General Pope established an outpost at Catlett’s and stashed his headquarters gear and related support assets here. Jeb Stuart’s cavalry raided Catlett’s Station on the rainy night of August 22-23, causing considerable damage, taking many prisoners, and capturing Pope’s dispatch book and his dress uniform coat. The principal target of the raid was the destruction of the Cedar Run bridge, but because of the rain, the structure could not be ignited. The damage being repaired in the photo above was done by the Confederates in 1863.



Finding truth in any military disaster is often an impossible task. One of the great truisms of war is that the glaring spotlight of blame and recrimination almost always finds it way to the losing commander, no matter justified or not. For John Pope, the 1862 campaign of 2nd Manassas began to go wrong at a small and somewhat insignificant stop on the Orange & Alexandria Railroad in Prince William County, Virginia named Bristoe Station. His tactical decisions on the evening of August 26 through the morning of August 28 resulted in a downward spiral, ending in the crushing defeat of his army and a retreat to the gates of Washington, D.C.

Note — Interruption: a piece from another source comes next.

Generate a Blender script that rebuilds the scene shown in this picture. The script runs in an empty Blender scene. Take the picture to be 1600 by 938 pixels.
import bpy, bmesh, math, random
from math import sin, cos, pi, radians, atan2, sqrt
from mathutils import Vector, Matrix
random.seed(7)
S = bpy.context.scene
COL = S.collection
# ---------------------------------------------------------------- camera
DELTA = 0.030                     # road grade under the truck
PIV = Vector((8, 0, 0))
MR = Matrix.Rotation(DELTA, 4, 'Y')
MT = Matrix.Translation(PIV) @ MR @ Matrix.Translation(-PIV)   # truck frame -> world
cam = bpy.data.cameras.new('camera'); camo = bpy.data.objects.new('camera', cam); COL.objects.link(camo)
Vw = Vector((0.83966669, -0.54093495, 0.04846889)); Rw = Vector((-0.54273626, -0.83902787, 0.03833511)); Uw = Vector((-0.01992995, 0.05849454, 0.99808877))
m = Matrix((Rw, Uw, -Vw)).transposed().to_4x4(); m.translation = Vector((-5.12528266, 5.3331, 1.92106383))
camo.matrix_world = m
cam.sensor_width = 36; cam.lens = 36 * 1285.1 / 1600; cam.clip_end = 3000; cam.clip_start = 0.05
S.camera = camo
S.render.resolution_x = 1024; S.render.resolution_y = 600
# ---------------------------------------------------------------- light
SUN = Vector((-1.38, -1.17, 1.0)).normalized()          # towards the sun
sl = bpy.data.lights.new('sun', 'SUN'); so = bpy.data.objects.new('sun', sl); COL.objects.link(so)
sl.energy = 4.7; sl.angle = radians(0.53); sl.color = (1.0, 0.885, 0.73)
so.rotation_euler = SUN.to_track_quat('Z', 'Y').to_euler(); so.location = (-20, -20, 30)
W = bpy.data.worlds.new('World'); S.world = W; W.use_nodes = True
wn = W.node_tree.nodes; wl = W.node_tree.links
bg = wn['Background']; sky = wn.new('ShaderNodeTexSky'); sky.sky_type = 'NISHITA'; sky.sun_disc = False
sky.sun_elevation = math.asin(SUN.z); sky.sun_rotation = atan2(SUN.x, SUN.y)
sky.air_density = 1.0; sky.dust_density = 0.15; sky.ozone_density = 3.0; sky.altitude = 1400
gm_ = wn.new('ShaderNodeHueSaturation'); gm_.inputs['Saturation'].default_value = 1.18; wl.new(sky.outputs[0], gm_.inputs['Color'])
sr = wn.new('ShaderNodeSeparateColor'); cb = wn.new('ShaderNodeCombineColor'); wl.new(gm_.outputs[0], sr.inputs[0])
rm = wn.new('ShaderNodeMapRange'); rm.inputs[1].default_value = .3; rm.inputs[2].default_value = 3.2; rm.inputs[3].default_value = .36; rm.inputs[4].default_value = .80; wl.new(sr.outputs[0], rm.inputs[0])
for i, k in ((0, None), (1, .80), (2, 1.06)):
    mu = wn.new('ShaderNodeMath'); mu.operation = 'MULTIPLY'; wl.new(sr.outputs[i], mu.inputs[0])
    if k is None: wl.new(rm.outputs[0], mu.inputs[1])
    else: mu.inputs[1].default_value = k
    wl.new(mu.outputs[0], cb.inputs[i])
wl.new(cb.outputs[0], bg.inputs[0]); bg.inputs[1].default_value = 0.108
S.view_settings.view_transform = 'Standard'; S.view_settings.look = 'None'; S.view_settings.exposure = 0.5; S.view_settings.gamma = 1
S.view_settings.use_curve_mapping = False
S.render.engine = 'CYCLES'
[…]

Soon to become more famous in the Virginia campaign of October 1863, Bristoe Station was one of those locations which the gods of war seem to favor. Like the nearby battles at Manassas (Bull Run) in 1861 and 1862, Bristoe figured prominently in the grand maneuvers of Gen. Robert E. Lee’s Army of Northern Virginia in both 1862 and 1863. In truth, the 1862 fighting has been one of the most overlooked yet significant fights in the Virginia theater, ignored by historians, little visited by battlefield trekkers, and even misnamed by those who fought there as the Battle of Kettle Run. With the recent acquisition of 130 acres of battlefield, for the first time visitors can now walk the ground at Bristoe Station and better understand the unraveling of John Pope in 1862, and visit the scene of the 1863 engagement sometimes called “A. P. Hill’s Gambit.”


The 1862 Battle

On the afternoon of August 26, 1862, a long line of freight trains covered with dusty Union infantrymen passed from the marshalling yards of Alexandria through Bristoe on their way to the Federal supply base at Warrenton Junction, 14 miles beyond. Although tired and dirty, the men of Maj. Gen. Joseph Hooker’s division in the III Corps, Army of the Potomac, enjoyed the chance to ride toward battle packed on top of freight cars instead of the usual march. These veteran regiments were part of the reinforcements to the Army of Virginia under John Pope, which was facing Robert E. Lee’s Army of Northern Virginia across the Rappahannock River.

Only a few hours later, at dusk, the lead elements of Maj. Gen. Thomas J. “Stonewall” Jackson’s Left Wing of the Army of Northern Virginia arrived at Bristoe Station, completing a two-day march designed to cut the Union supply line and force Pope from his Rappahannock River line of defense (see Pg. 9). Maj. Gen. James E. B. “Jeb” Stuart’s cavalry arrived first, crossing Broad Run above the station and screening the Confederate juggernaut nearing Bristoe. (For the progression of movements that led to the action at Bristoe Station on August 26-27, refer to the Maps on Pp. 11 & 12.)